DIRECTION
Lines containing the string "scene" are to be collected in full.

GIVEN MATERIAL
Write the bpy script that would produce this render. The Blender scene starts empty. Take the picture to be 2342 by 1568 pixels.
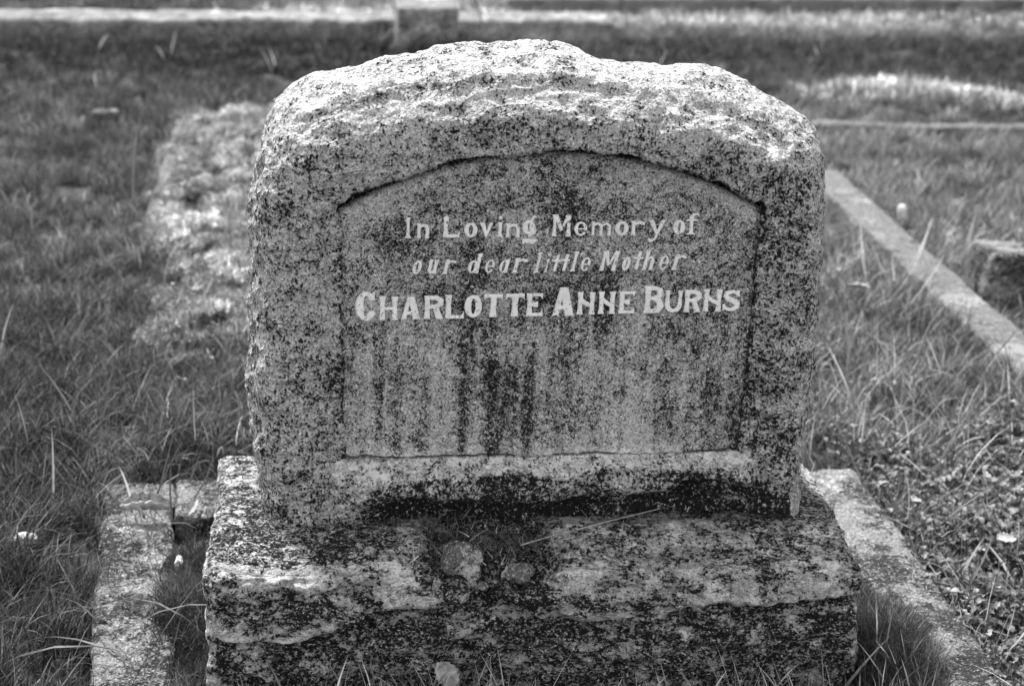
import bpy, math, random
import numpy as np
from mathutils import Vector, Matrix
random.seed(7)
rng = np.random.default_rng(11)
sc = bpy.context.scene

# ---------------------------------------------------------------- camera
CAM = np.array([-0.309, -2.010, 1.252])
RT = np.array([0.992975, -0.110868, 0.041328])
UP = np.array([-0.000806, 0.342942, 0.939356])
FW = np.array([0.118318, 0.932791, -0.340444])
FL = 3958.0                       # focal length for a picture 2342 wide
cd = bpy.data.cameras.new('camera')
cam = bpy.data.objects.new('camera', cd)
sc.collection.objects.link(cam)
cam.matrix_world = Matrix(((RT[0], UP[0], -FW[0], CAM[0]), (RT[1], UP[1], -FW[1], CAM[1]),
                           (RT[2], UP[2], -FW[2], CAM[2]), (0, 0, 0, 1)))
cd.sensor_width = 36.0
cd.lens = FL / 2342 * 36
cd.clip_start = 0.05
cd.clip_end = 500
cd.dof.use_dof = True
cd.dof.focus_distance = 2.22
cd.dof.aperture_fstop = 5.6
sc.camera = cam

# ---------------------------------------------------------------- sky and sun (the photograph is black and white)
SUN_EL, SUN_AZ = math.radians(57), math.radians(-26)
w = bpy.data.worlds.new('World')
sc.world = w
w.use_nodes = True
wn = w.node_tree
wn.nodes.clear()
sky = wn.nodes.new('ShaderNodeTexSky')
sky.sky_type = 'NISHITA'
sky.sun_disc = False
sky.sun_elevation = SUN_EL
sky.sun_rotation = SUN_AZ
bw = wn.nodes.new('ShaderNodeRGBToBW')
bg = wn.nodes.new('ShaderNodeBackground')
bg.inputs[1].default_value = 0.15
wo = wn.nodes.new('ShaderNodeOutputWorld')
wn.links.new(sky.outputs[0], bw.inputs[0])
wn.links.new(bw.outputs[0], bg.inputs[0])
wn.links.new(bg.outputs[0], wo.inputs[0])
sd = bpy.data.lights.new('sun', 'SUN')
sd.energy = 2.3
sd.angle = math.radians(5)
sd.color = (1, 1, 1)
sun = bpy.data.objects.new('sun', sd)
sc.collection.objects.link(sun)
sv = Vector((math.sin(SUN_AZ) * math.cos(SUN_EL), math.cos(SUN_AZ) * math.cos(SUN_EL), math.sin(SUN_EL)))
sun.rotation_euler = (-sv).to_track_quat('-Z', 'Y').to_euler()
sc.view_settings.view_transform = 'Standard'
sc.view_settings.look = 'None'
sc.view_settings.gamma = 1
sc.view_settings.use_curve_mapping = False
sc.view_settings.exposure = 1.88
sc.render.engine = 'CYCLES'
sc.cycles.max_bounces = 6
sc.cycles.transparent_max_bounces = 4
sc.cycles.use_denoising = True


# ---------------------------------------------------------------- helpers
def at(px, py, z=None, y=None):
    d = FW * FL + RT * (px - 1171) - UP * (py - 784)
    t = (z - CAM[2]) / d[2] if z is not None else (y - CAM[1]) / d[1]
    return CAM + d * t


def ss(a, b, x):
    t = np.clip((x - a) / (b - a), 0, 1)
    return t * t * (3 - 2 * t)


PERM = np.random.default_rng(3).permutation(256).astype(np.int64)
PERM = np.concatenate([PERM, PERM, PERM])
G = np.random.default_rng(4).normal(size=(256, 3))
G /= np.linalg.norm(G, axis=1)[:, None]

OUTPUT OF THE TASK
Write the bpy script that would produce this render. The Blender scene starts empty. Take the picture to be 2342 by 1568 pixels.
sc = bpy.context.scene